Le langage utilisé a aussi une très forte connotation télévisuelle. Sans discuter ici de la pertinence ou de la justesse de la remarque La formule efficace est celle quit fait image et encapsule le message qu’on désire – ou désirait! – véhiculer.

Revoir le discours politique

Le débat politique télévisuel devrait aussi être l’occasion d’un repositionnement du discours. Il semble clair, selon les enseignements des dernières campagnes électorales américaines, qu’on a intérêt à parler «de ce que les gens veulent» par opposition à «ce que le gouvernement veut faire».

Sans revenir sur la lassitude et le cynisme de la population à l’égard des gouvernements ou des élus, le sentiment d’exclusion qu’éprouvent les populations à l’égard du processus décisionnel politique préoccupe encore assez peu l’élite politique française. Pourtant, chaque élection offre une occasion inespérée de gérer ce sentiment.

À l’exception de timides tentatives, c’est là une approche dont aucune campagne électorale n’a su tirer parti jusqu’à maintenant.

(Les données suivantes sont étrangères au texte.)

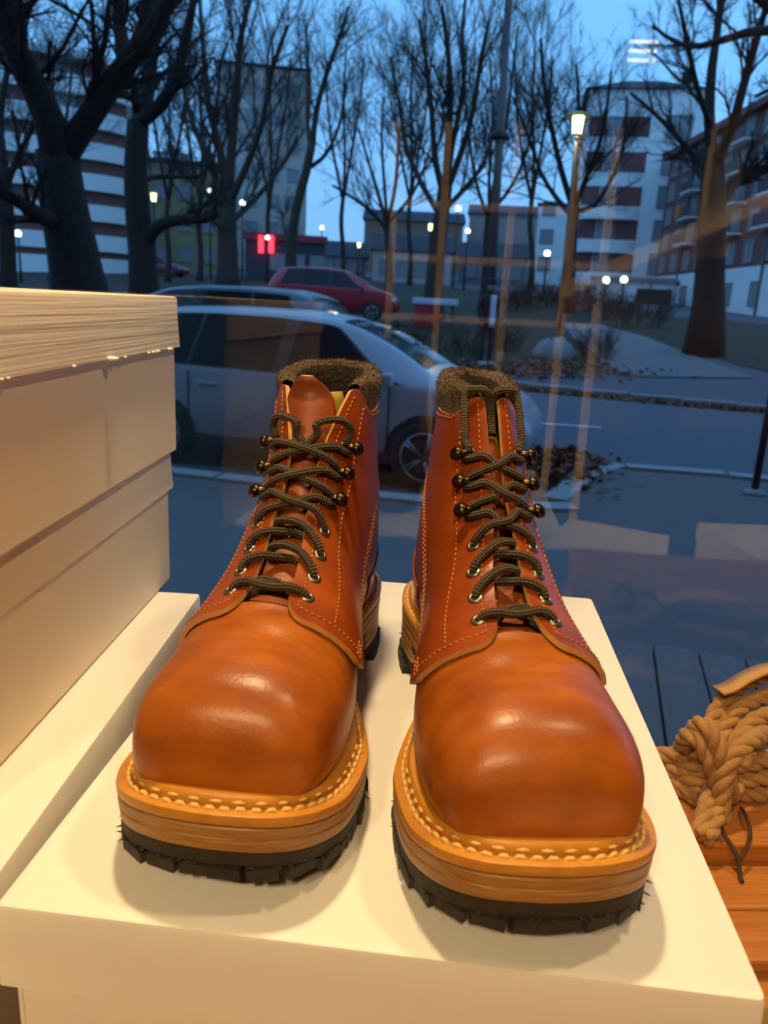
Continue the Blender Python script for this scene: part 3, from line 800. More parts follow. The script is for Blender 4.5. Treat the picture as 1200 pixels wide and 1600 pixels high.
# ---- shoe boxes
def shoe_box(label, c, dims, rz, ztop, lid_h, over=.004, lidmat=CARD_M, grp='white shoe boxes', tilt=0.0, zbot=None, body=None):
    """lid + body, c = plan centre of the lid"""
    w, d = dims; zb = zbot
    root = empty('shoe_box', (c[0], c[1], zb), rz)
    tag(root, label, 'box', grp)
    H = ztop - zb
    bh = H - .0035
    bw, bd = w - 2 * over, d - 2 * over
    t = .0025
    b = MB()
    b.box((0, 0, t / 2), (bw, bd, t))
    for sx in (-1, 1): b.box((sx * (bw - t) / 2, 0, bh / 2), (t, bd, bh))
    for sy in (-1, 1): b.box((0, sy * (bd - t) / 2, bh / 2), (bw - 2 * t, t, bh))
    b.build('box_body', body or CARD_M, root, bevel=.0008)
    # lid: bulging very slightly, sides flaring a little
    n = 24; V, F = [], []
    fl = .0015
    def ring(z, e, r):
        P = []
        hw, hd = w / 2 + e, d / 2 + e
        for cx, cy, a0 in ((hw - r, hd - r, 0), (-hw + r, hd - r, 90), (-hw + r, -hd + r, 180), (hw - r, -hd + r, 270)):
            for k in range(4):
                a = math.radians(a0 + 30 * k); P.append((cx + r * math.cos(a), cy + r * math.sin(a), z))
        return P
    rings = [ring(H - lid_h, fl - .0022, .002), ring(H - lid_h, fl, .003), ring(H - lid_h * .5, fl * .3, .003), ring(H - .0025, 0, .003), ring(H - .0006, -.0006, .003), ring(H, -.0028, .003)]
    m = len(rings[0])
    V = [p for r in rings for p in r]
    F = grid_f(len(rings), m, False, True) + [tuple((len(rings) - 1) * m + k for k in range(m)), tuple(range(m))[::-1]]
    ld = auto_smooth(mobj('lid', V, F, lidmat, root), 30)
    return root, ld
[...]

Le corollaire de cette expérience est toutefois clair: en cours de débat, les chefs devront pouvoir démontrer non seulement leur compréhension des problèmes mais leur connaissance profonde de l’état d’esprit des électeurs.

L’interaction entre image et contenu devra être plus soignée car elle est extrêmement délicate à la télévision.

Le débat télévisé est la seule occasion de campagne où le public est courtisé face à face, en direct et en gros plan par les candidats, sans le filtre de l’image-nouvelles ou de l’intervention publicitaire, sa seule chance de décoder l’incertitude, l’insécurité ou l’arrogance.

On ne s’étonnera pas de ce que les conseillers des dirigeants politiques, ces spindoctors, y accordent tant de prix, suggérant à l’un de sortir de sa coquille d’homme d’affaires, qui crée une distance entre l’électeur et lui, ou à l’autre de se retenir, d’éviter de déborder, ce qui peut insécuriser.

Il y a, bien sûr, en dépit de ce que l’on est quelquefois tenté de croire, une limite à ce type de conseils que les faiseurs d’image connaissent bien. C’est un cas où chasser le naturel peut être embêtant. Car, si délicate et réductionniste soit-elle, la télé a ses moments de vérité.